YOUR OBJECTIVE – The entries below contain a line with "Write part 4" and a line with "(.20, .115, .05), .9, var=.15)". Quote exactly those two lines and all lines between them.

MATERIAL –
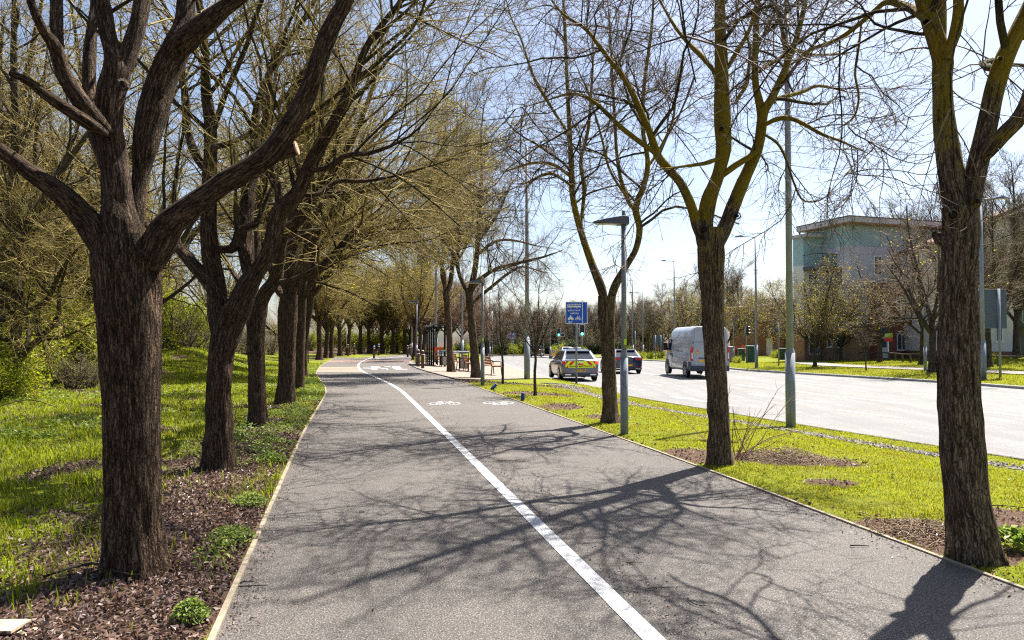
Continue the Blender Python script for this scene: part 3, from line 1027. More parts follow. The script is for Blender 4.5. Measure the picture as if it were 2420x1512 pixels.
def traced_tree(name, base, limbs, label, group, style, barks, twig, detail=1.0, lobes=4, seed=0, buds=0, cat='tree', dens=1.0, cut_ends=(), knots=()):
    """limbs: list of (traced points, transform, depth offset at start, at end, extension, carries shoots)"""
    global rng
    rng = np.random.default_rng(100 + seed)
    Y = base[1]
    root = empty(name, base, label, cat, group)
    trunk, big = Soup(), []
    ends, cuts = [], []
    for k, (pts, f, d0, d1, ext, shoots) in enumerate(limbs):
        w = to_world(pts, Y, f, d0, d1, ext, sub=k > 0)
        w[:, :3] -= base
        if k == 0:
            w[0, :3] = (w[0, 0], w[0, 1], -.08)
        r = w[:, 3].max()
        s = int(np.clip(r * 260 * detail, 10, 88))
        ds = .035 / detail if r > .1 else .06 / detail
        q = limb_tube(trunk, w, s, ds, (.034 if k == 0 else .020) if detail > .4 else .014, lobes=lobes if k == 0 else None, freq=15 if detail > .7 else 9)
        if shoots: big.append(w)
        ends.append(q[-1])
        if k in cut_ends:
            cuts.append((q[-1], q[-1, :3] - q[-3, :3]))
    for x, y, r_, f, do in knots:
        X_, Y_, s_ = f(x, y)
        p0, p1 = P(X_, Y_, Y + do) - base, P(X_, Y_, Y + do - .09) - base
        rr_ = r_ * s_ * Y / F
        limb_tube(trunk, np.array([(*p0, rr_ * 1.6), (*(p0 * .5 + p1 * .5), rr_ * 1.25), (*p1, rr_)]), 14, .02, .008, 12)
        o = MB().disc((0, 0, 0), rr_ * .72, 'y', 14, .012).build('knot', M['knot'], root, loc=tuple(Vector(p1) + Vector((0, -.003, 0))))
    tm = trunk.mesh('trunk', barks)
    link(bpy.data.objects.new('trunk', tm), root)
    for e, d in cuts:
        d = Vector(d).normalized()
        o = MB().disc((0, 0, 0), float(e[3]) * 1.03, 'z', 16, .012).build('sawn_end', M['cut_wood'], root, loc=tuple(Vector(e[:3]) + d * .004))
        o.rotation_euler = d.to_track_quat('Z', 'Y').to_euler()
    if big:
        br, tw, tips = crown_levels(big, style, dens)
        cr = link(bpy.data.objects.new('crown', br.mesh('crown', M['bark_limb'])), root)
        link(bpy.data.objects.new('twig_canopy', tw.mesh('twig_canopy', twig)), cr)
        if buds:
            sel = tips[rng.random(len(tips)) < buds]
            V, F3 = leaf_quads(sel, .085, .03)
            npobj('foliage', V, [F3], M['buds'], cr, smooth=False)
    return root

idt = lambda x, y: (x, y, 1.0)
c1 = lambda x, y: (x * .5, y * .5, .5)
c9 = lambda x, y: (378 + x * .4375, 283.5 + y * .4375, .4375)
c7 = lambda x, y: (1606.5 + x * .4375, y * .4375, .4375)
c10 = lambda x, y: (1417.5 + x * .4375, 94.5 + y * .4375, .4375)
c15 = lambda x, y: (1001.7 + x * .4127, 283.5 + y * .4127, .4127)
c16 = lambda x, y: (642.6 + x * .3124, 378 + y * .3124, .3124)

GL = 'old trees in a row along the left edge of the path'
GR = 'trees in a row on the verge between path and road'
B = GG(318, 1350)
traced_tree('bare_tree', B, [
    ([(318, 1352, 150), (316, 1300, 142), (313, 1150, 138), (310, 1000, 140), (306, 850, 150), (302, 740, 160), (296, 640, 172), (290, 560, 150)], idt, 0, 0, 0, False),
    ([(600, 1240, 260), (570, 1080, 230), (560, 950, 185), (540, 750, 160), (515, 600, 160), (528, 450, 172), (552, 330, 165), (530, 240, 120), (505, 150, 108), (480, 0, 98), (470, -160, 80)], c1, 0, .15, 2.5, True),
    ([(560, 380, 100), (600, 280, 95), (650, 130, 90), (675, 0, 82), (690, -140, 64)], c1, .05, .3, 2.5, True),
    ([(540, 900, 120), (470, 640, 120), (428, 460, 92), (422, 300, 84), (435, 120, 60), (445, -40, 48)], c1, .25, .7, 2.5, True),
    ([(520, 640, 110), (440, 560, 108), (375, 470, 96), (300, 340, 84), (262, 220, 74), (210, 150, 56), (150, 20, 44), (120, -120, 36)], c1, -.05, -.5, 2.0, True),
    ([(285, 260, 66), (268, 150, 68), (266, 20, 64), (262, -160, 50)], c1, -.1, .1, 2.0, True),
    ([(500, 640, 80), (430, 590, 72), (330, 525, 70), (220, 450, 62), (130, 380, 52), (45, 345, 36)], c1, -.1, -.5, 0, False),
    ([(620, 1180, 150), (640, 1000, 110), (660, 850, 90), (690, 690, 130), (715, 560, 150), (765, 380, 138), (830, 230, 140), (870, 110, 96), (880, 0, 88), (885, -160, 70)], c1, .25, .7, 2.5, True),
    ([(800, 300, 110), (870, 200, 120), (960, 120, 108), (1060, 40, 86), (1160, -30, 66), (1260, -130, 50)], c1, .5, .3, 2.5, True),
    ([(700, 1260, 220), (760, 1130, 175), (805, 1055, 150), (900, 980, 138), (1050, 872, 122), (1200, 780, 122), (1300, 695, 124), (1390, 560, 110), (1455, 430, 100), (1520, 250, 94), (1570, 120, 88), (1640, -10, 80), (1700, -180, 62)], c1, 0, -.15, 3.0, True),
    ([(1230, 770, 100), (1310, 725, 88), (1392, 702, 74), (1398, 700, 68)], c1, 0, 0, 0, False),
    ([(520, 1230, 220), (445, 1090, 165), (380, 1010, 148), (280, 910, 128), (150, 820, 108), (50, 745, 90), (-60, 670, 80), (-200, 600, 64)], c1, 0, -.3, 2.0, True),
], 'very thick gnarled bare tree at the front left, broken limb stub reaching over the path', GL, dict(MAPLE, l1=(.7, 1.9), bw=0), M['bark_left'], M['twig_left'], 1.0, 5, 1, dens=.45, cut_ends=(10,), knots=((580, 400, 18, c1, -.1), (665, 1205, 14, c1, -.14)))

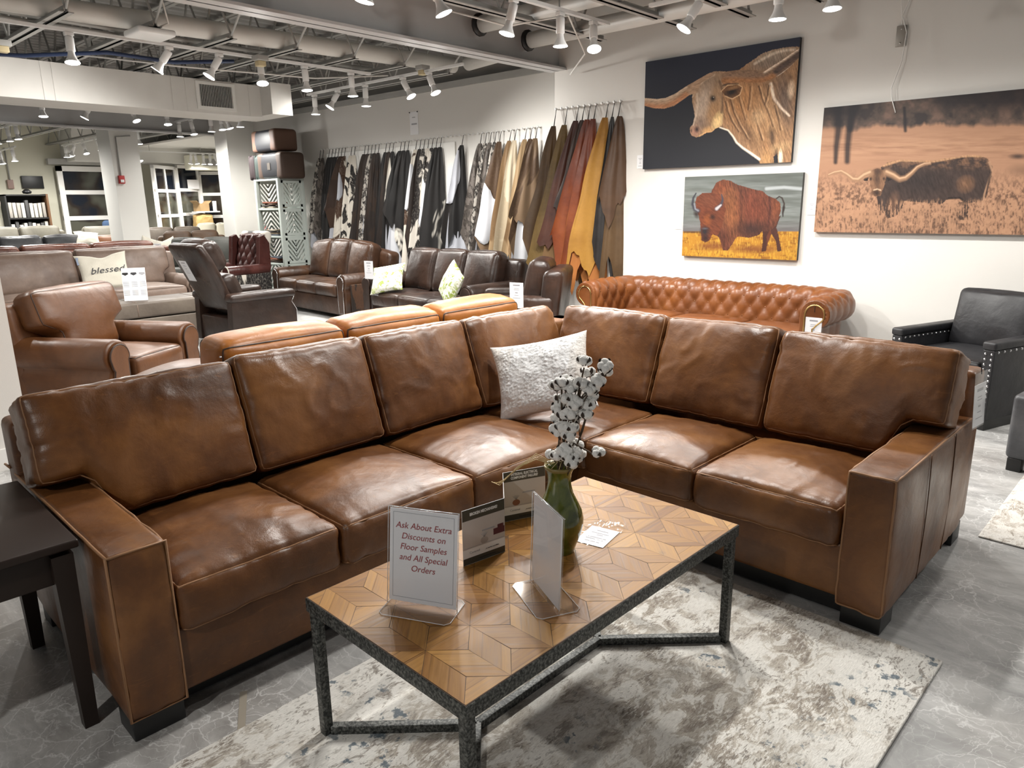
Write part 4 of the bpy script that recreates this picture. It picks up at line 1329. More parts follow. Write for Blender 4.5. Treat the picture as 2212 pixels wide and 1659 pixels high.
HM['L_mustard'] = leather('hide_mustard', (.22, .095, .014), (.34, .16, .022), (.45, .23, .04), .6, .15, .05, 1.4)
HM['L_charcoal'] = leather('hide_charcoal', (.012, .011, .011), (.024, .022, .022), (.04, .037, .036), .45, .2, .1, 1.4)
HM['L_choc'] = leather('hide_chocolate', (.042, .020, .010), (.072, .036, .018), (.10, .054, .028), .5, .2, .1, 1.4)
HM['L_orange_in'] = plain('hide_orange_inside', (.36, .13, .03), .85, var=.15)
HM['L_tan_in'] = plain('hide_tan_inside', (.20, .115, .05), .9, var=.15)

SA = R(220)      # the sheets hang side by side at this slant to the wall
Sx, Sy = math.cos(SA), math.sin(SA)
Nx, Ny = -Sy, Sx
if Ny > 0: Nx, Ny = -Nx, -Ny
def make_hide(pos, zpeg, label, group, front, inside, seed, W=.34, Lf=1.55, Lb=1.85, loop=.13, flap=None, pleats=2.2, right=.05, taper=.75):
    """one hide folded over its cord: a front and a rear sheet joined at the top, hair side out"""
    rnd = random.Random(seed)
    t = thing('cowhide', label, 'hide', pos, 0, group)
    z0 = zpeg - loop
    m = MB()
    nu, nv = 16, 34
    ph = rnd.uniform(0, 6.28)
    amp = rnd.uniform(.010, .017)
    def sheet(L, back, wmul):
        seed2 = seed * 1.37 + (5. if back else 0.)
        def fn(u, v):
            # irregular lower edge: points and notches
            e = noise.noise(Vector((u * 2.6 + seed2, seed2, 0))) * .22 + noise.noise(Vector((u * 7 + seed2, 3.1, 0))) * .10
            edge = 1 - .16 + e * .9 - (.28 * (u - .62) ** 2 * 2 if not back else .12 * (u - .4) ** 2)
            edge = max(.55, min(1.06, edge))
            z = z0 - v * L * edge
            w = (.10 + .90 * v ** taper) * W * wmul * (1 + .10 * noise.noise(Vector((v * 3 + seed2, 7.7, u))))
            rr = right * (.3 + .7 * v ** .6)
            s_ = -rr + (w + rr) * u
            fold = amp * (.3 + v) * math.sin(pleats * 2 * PI * u + ph + 1.6 * v) + .012 * noise.noise(Vector((u * 3, v * 3 + seed2, 2.)))
            fold *= min(1, v * 6)
            off = (.006 if not back else -.012) * min(1, v * 12) + .012 * math.sin(PI * min(1, v * 2)) * (1 if not back else -1) * .4
            n_ = fold * (.9 if not back else .7) + off
            return (Sx * s_ + Nx * n_, Sy * s_ + Ny * n_, z - pos[2])
        return fn
    def lay(fn, mi_front, mi_in, th=.004):
        """two faces of the sheet with thickness: viewer side and wall side"""
        m.grid(fn, nu, nv, mi_front)
        m.grid(lambda u, v: tuple(a - b for a, b in zip(fn(u, v), (Nx * th, Ny * th, 0))), nu, nv, mi_in)
    lay(sheet(Lf, False, 1.), 0, 1)
    lay(sheet(Lb, True, .92), 1, 0)
    if flap:
        # a corner of the hide folded over to show its underside
        f0, f1, fu = flap
        base = sheet(Lf, False, 1.)
        def fl(u, v):
            vv = f0 + (f1 - f0) * v
            uu = 1 - fu * u * math.sin(PI * min(1, .12 + .88 * v)) ** .8
            p = base(max(0, uu), vv)
            lift = .012 + .012 * math.sin(PI * u)
            return (p[0] + Nx * lift, p[1] + Ny * lift, p[2])
        m.grid(fl, 10, 16, 1)
    o = m.build('sheet', [front, inside], t)
    c = MB()
    zt = zpeg - pos[2]
    c.tube([(-.002, .045, zt + .008), (-.006, .03, zt - .01), (-.004 + Sx * .01, .0, z0 - pos[2] - .02)], .0035, 5)
    c.tube([(.002, .045, zt + .008), (.004, .02, zt - .01), (.002 + Sx * .03, .0, z0 - pos[2] - .03)], .0035, 5)
    c.build('hanging_loop', MT['cord'], t)
    return t
peg_mb = MB().tube([(0, .0, 0), (0, -.035, .004)], .006, 8).lathe([(.0, 0), (.013, .001), (.014, .006), (.0, .008)], 10, M=T(0, -.034, .004) @ RX(PI / 2))
def peg_mat():
    s = NT('clear_peg')
    s.set(s.b.inputs['Base Color'], (.9, .9, .88, 1)); s.b.inputs['Roughness'].default_value = .15
    return s.mat
PEG0 = None
def peg(x, y, z, label, group):
    global PEG0
    if PEG0 is None:
        o = PEG0 = peg_mb.build('wall_peg', peg_mat())
    else:
        o = PEG0.copy(); COL.objects.link(o)
    o.location = (x, y, z)
    tag(o, label, 'peg', group)
# far row: pixel columns of the pegs turned into places along the wall
ZF, YF_ = 2.40, 7.175
FARX = [-10.73 + (-6.05 + 10.73) * i / 54 for i in range(55)]
for x in FARX:
    peg(x, 7.2, ZF, 'small clear peg in the long row above the far hides', 'pegs of the far hide row')
far = [  # peg index, coat, inside, width, front length, rear length, words, flap
 (0, 'salt', 'suede', .30, 1.35, 1.75, 'black and white speckled', None), (1, 'greybr', 'suede', .25, 1.5, 1.8, 'grey brindle', None),
 (3, 'black', 'suede_w', .27, 1.75, 1.8, 'plain black', None), (4, 'blackw', 'suede', .30, 1.9, 1.8, 'black with large white belly', None),
 (5, 'black', 'suede_w', .28, 1.5, 1.9, 'glossy black', None), (6, 'blackw', 'suede', .28, 1.6, 1.85, 'black and white patched', None),
 (7, 'brown', 'suede', .36, 1.2, 1.85, 'short chocolate brown', None), (8, 'brownw', 'suede', .30, 1.85, 1.8, 'brown and white patched', (.18, .48, .45)),
 (10, 'bw', 'suede', .32, 1.9, 1.8, 'black and white leopard-spotted', None), (11, 'bw', 'suede_w', .28, 1.85, 1.9, 'densely spotted black and white', None),
 (14, 'dkbrown', 'suede', .34, 1.65, 1.85, 'very dark brown', None), (15, 'dkbrown', 'suede', .30, 1.8, 1.8, 'dark brown', None),
 (16, 'salt', 'suede', .30, 1.6, 1.75, 'dark hide with speckled tip', None), (17, 'dkbrown', 'suede_w', .30, 1.75, 1.85, 'brown-black', None),
 (18, 'dkbrown', 'suede', .28, 1.9, 1.8, 'long dark brown', None), (20, 'black', 'suede_w', .28, 1.7, 1.8, 'black', None), (21, 'dkbrown', 'suede', .30, 1.85, 1.7, 'brown-tinged black', None),
 (22, 'blackw', 'suede', .28, 1.75, 1.85, 'black with white edge', None), (24, 'black', 'suede', .32, 1.1, 1.9, 'short black hide over pale suede', None),
 (25, 'black', 'suede_w', .32, 1.15, 1.85, 'short deep black', None), (26, 'blackw', 'suede', .28, 1.7, 1.8, 'black-backed', None),
 (28, 'brownw', 'suede_w', .30, 1.75, 1.85, 'white with brown lower end', (.12, .52, .55)), (29, 'dkbrown', 'suede', .28, 1.65, 1.85, 'narrow dark brown', None),
 (30, 'bw2', 'suede', .30, 1.85, 1.85, 'white with brown-black saddle patches', None), (31, 'bw2', 'suede', .28, 1.8, 1.9, 'black and white piebald', None),
 (32, 'bw2', 'suede_w', .30, 1.75, 1.9, 'large-patched black and white', (.3, .75, .35)), (33, 'black', 'suede', .30, 1.6, 1.9, 'black one over grey suede', None), (34, 'blackw', 'suede', .34, 1.75, 1.95, 'rightmost black with white speckled belly', None),
 (39, 'black', 'suede', .34, 1.45, 1.85, 'lone black hide with a folded grey flap', (.05, .62, .62)),
 (43, 'greybr', 'suede', .30, 1.45, 1.9, 'dark grey brindle', None), (44, 'salt', 'suede', .28, 1.7, 1.85, 'shaggy grey and black', None), (45, 'greybr', 'suede', .30, 1.75, 1.9, 'charcoal brindle', None),
 (46, 'salt', 'suede', .26, 1.5, 1.9, 'mottled black', None), (47, 'tanbr', 'suede_w', .36, 1.5, 1.95, 'brown to tan hide with a pale flap', (.42, .98, .7)),
 (49, 'tan', 'suede_w', .34, 1.9, 1.8, 'tan', None), (50, 'palo', 'suede_w', .32, 1.95, 1.8, 'pale cream', None), (52, 'tan', 'suede_w', .32, 1.75, 1.9, 'golden tan', None), (53, 'tanbr', 'suede_w', .30, 1.6, 1.9, 'brown and tan', None),
 (54, 'tanbr', 'suede_w', .36, 1.25, 1.95, 'short brown hide over long white suede', None)]
for k, (i, c, ins, w, lf, lb, words, flap) in enumerate(far):
    make_hide((FARX[i], 7.128, .25), ZF, '%s cowhide, %s from left on the far pegs' % (words, ORD[k]), 'cowhides on the far row of pegs', HM[c], HM[ins], 3.7 * k + 1.3, w, lf * 1.08, lb * 1.08, flap=flap)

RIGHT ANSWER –
Write part 4 of the bpy script that recreates this picture. It picks up at line 1329. More parts follow. Write for Blender 4.5. Treat the picture as 2212 pixels wide and 1659 pixels high.
HM['L_mustard'] = leather('hide_mustard', (.22, .095, .014), (.34, .16, .022), (.45, .23, .04), .6, .15, .05, 1.4)
HM['L_charcoal'] = leather('hide_charcoal', (.012, .011, .011), (.024, .022, .022), (.04, .037, .036), .45, .2, .1, 1.4)
HM['L_choc'] = leather('hide_chocolate', (.042, .020, .010), (.072, .036, .018), (.10, .054, .028), .5, .2, .1, 1.4)
HM['L_orange_in'] = plain('hide_orange_inside', (.36, .13, .03), .85, var=.15)
HM['L_tan_in'] = plain('hide_tan_inside', (.20, .115, .05), .9, var=.15)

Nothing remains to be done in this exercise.